Was fühlt es sich an? Taktisch und trocken. Fast alle Informationen liegen offen: die Warenbestände und Aufträge der anderen Spieler, sogar die Stapel, von denen ich neue Aufträge nachziehen würde. Ich kann berechnen, wie effektiv und sinnvoll mein Spielzug sein wird. Keinen Einfluss habe ich allerdings darauf, ob aktuell für mich passende oder unpassende Aufträge zu erhalten sind, wie viele Waren in den Städten liegen und ob mich das regelmäßig vorkommende Ereignis „Warenverlust“ betrifft.

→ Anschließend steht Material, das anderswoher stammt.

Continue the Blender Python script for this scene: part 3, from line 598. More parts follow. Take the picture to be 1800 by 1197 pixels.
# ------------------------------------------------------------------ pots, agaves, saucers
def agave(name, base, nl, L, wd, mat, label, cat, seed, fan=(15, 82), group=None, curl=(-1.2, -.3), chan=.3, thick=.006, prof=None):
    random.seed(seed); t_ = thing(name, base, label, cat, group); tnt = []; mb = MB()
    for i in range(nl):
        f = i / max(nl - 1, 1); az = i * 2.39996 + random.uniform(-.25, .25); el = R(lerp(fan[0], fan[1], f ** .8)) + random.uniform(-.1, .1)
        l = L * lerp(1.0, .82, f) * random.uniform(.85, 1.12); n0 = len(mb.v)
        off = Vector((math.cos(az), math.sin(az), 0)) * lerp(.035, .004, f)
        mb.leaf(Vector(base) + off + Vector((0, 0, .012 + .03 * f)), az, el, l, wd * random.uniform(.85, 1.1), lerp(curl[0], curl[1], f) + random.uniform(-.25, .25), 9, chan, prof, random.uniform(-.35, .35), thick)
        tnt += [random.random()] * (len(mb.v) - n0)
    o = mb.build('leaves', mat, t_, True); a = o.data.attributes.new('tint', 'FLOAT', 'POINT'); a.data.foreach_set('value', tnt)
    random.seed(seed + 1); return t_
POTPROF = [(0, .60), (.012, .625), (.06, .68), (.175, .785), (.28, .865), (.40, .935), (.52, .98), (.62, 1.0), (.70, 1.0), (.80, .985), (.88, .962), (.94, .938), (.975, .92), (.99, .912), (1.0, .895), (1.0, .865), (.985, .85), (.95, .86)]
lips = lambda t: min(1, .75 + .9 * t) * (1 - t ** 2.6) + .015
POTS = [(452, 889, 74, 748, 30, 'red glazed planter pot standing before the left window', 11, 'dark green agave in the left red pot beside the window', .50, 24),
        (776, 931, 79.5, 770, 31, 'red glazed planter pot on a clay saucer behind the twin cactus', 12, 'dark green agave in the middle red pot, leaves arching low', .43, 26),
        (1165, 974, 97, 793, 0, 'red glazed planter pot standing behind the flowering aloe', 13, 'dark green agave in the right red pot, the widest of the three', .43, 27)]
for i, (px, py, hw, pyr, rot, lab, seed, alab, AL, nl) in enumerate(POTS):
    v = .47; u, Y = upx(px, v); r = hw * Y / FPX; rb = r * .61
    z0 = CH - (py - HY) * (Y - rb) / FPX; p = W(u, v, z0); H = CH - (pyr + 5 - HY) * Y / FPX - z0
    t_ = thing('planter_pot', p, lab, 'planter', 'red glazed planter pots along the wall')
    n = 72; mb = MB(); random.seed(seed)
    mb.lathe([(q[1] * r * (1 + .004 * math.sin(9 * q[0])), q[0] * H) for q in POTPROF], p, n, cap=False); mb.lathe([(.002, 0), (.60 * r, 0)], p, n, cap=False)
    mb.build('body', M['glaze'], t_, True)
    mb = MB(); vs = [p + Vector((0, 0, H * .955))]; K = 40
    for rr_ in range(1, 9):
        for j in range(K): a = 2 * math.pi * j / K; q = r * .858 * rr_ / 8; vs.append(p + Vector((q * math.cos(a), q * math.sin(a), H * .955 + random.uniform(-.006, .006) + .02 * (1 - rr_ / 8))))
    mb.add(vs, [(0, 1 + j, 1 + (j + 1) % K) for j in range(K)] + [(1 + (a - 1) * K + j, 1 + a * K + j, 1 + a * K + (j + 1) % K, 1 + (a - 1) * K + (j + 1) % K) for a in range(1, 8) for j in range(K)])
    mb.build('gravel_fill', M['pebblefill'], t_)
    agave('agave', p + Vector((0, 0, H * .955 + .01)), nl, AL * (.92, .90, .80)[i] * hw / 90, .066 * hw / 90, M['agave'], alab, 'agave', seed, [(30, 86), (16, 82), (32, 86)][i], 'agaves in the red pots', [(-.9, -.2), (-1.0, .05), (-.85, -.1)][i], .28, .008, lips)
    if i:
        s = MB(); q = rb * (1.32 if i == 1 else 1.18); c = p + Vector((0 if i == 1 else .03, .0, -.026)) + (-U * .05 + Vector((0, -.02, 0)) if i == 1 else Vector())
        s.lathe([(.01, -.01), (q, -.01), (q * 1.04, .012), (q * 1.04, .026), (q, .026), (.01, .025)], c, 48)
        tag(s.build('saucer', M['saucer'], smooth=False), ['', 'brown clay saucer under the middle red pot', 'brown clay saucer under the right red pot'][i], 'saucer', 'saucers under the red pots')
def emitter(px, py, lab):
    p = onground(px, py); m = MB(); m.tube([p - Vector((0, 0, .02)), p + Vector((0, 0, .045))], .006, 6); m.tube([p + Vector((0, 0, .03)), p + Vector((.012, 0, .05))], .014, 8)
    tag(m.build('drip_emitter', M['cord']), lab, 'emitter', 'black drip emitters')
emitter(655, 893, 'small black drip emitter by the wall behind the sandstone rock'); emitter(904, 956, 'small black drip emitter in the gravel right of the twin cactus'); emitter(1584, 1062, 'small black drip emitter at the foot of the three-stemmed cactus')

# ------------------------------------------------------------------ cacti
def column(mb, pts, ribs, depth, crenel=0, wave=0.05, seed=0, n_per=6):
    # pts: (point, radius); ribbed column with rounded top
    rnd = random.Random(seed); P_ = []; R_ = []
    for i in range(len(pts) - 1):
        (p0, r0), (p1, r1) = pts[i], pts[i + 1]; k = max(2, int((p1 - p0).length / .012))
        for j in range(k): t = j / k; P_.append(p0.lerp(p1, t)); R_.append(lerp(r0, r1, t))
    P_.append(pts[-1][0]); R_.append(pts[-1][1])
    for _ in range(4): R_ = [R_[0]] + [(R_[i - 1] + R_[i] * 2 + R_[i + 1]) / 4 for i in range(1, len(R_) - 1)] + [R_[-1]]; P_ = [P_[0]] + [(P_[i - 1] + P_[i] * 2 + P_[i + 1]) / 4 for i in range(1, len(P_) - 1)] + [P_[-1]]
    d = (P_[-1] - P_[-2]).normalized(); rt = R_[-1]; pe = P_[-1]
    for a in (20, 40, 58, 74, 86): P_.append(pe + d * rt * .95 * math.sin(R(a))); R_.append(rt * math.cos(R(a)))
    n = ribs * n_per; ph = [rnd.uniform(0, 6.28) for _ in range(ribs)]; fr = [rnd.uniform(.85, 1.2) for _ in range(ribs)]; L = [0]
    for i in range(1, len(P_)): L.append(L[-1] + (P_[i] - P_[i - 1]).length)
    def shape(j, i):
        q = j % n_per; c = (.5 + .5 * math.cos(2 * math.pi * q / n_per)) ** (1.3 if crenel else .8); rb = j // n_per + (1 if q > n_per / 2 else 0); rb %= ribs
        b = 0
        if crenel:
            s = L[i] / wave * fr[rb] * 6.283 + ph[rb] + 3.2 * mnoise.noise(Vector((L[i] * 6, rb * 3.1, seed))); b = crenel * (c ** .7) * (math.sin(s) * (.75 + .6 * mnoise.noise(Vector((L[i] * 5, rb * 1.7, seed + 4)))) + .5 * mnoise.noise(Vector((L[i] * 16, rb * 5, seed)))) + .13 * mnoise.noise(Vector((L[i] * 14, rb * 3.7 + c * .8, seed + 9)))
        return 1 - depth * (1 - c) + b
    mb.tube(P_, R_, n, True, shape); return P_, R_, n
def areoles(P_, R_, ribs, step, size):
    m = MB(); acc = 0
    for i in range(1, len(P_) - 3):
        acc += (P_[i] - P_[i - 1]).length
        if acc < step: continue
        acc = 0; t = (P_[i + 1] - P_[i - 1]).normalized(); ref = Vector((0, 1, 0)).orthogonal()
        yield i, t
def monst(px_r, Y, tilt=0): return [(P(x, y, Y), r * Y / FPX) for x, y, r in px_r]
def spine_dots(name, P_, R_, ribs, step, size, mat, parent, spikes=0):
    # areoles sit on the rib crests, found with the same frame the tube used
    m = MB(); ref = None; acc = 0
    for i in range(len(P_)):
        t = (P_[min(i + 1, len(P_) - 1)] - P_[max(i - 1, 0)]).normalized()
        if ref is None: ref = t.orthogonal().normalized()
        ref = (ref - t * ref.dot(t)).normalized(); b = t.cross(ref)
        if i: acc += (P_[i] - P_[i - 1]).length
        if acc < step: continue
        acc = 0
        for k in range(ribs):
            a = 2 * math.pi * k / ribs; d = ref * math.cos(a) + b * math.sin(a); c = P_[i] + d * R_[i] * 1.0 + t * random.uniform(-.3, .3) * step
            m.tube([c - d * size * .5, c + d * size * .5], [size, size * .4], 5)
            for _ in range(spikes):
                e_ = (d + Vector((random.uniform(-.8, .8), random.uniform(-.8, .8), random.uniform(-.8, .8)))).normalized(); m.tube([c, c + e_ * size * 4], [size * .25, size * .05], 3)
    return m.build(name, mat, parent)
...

Verstärkt noch durch die nüchterne Gestaltung bietet MERKATOR wenig, womit man warm werden könnte. Es gibt zwar durchaus strategische Entscheidungen zu treffen, insbesondere bei der Frage, wie viele seiner Aufträge man zu Geld macht und worin man das Geld investiert. Der große Unterschied zu anderen Rosenberg-Spielen aber ist: Bei AGRICOLA und LE HAVRE schmiede ich Pläne. Ich fiebere mit, bis ich wieder an die Reihe komme. Bei MERKATOR hingegen warte ich, dass ich an die Reihe komme. Meine Entscheidungen fühlen sich mehr wie Augenblicksentscheidungen an, determiniert durch die äußeren Umstände. MERKATOR besitzt interessante Mechanismen und Taktik und Optimierung, aber eine dynamische Spannungskurve ergibt sich daraus nicht.

Was taugt es? Von den komplexen Rosenberg-Spielen hat dieses für mich den geringsten Spielreiz.

MERKATOR von Uwe Rosenberg für einen bis vier Spieler, Lookout Games.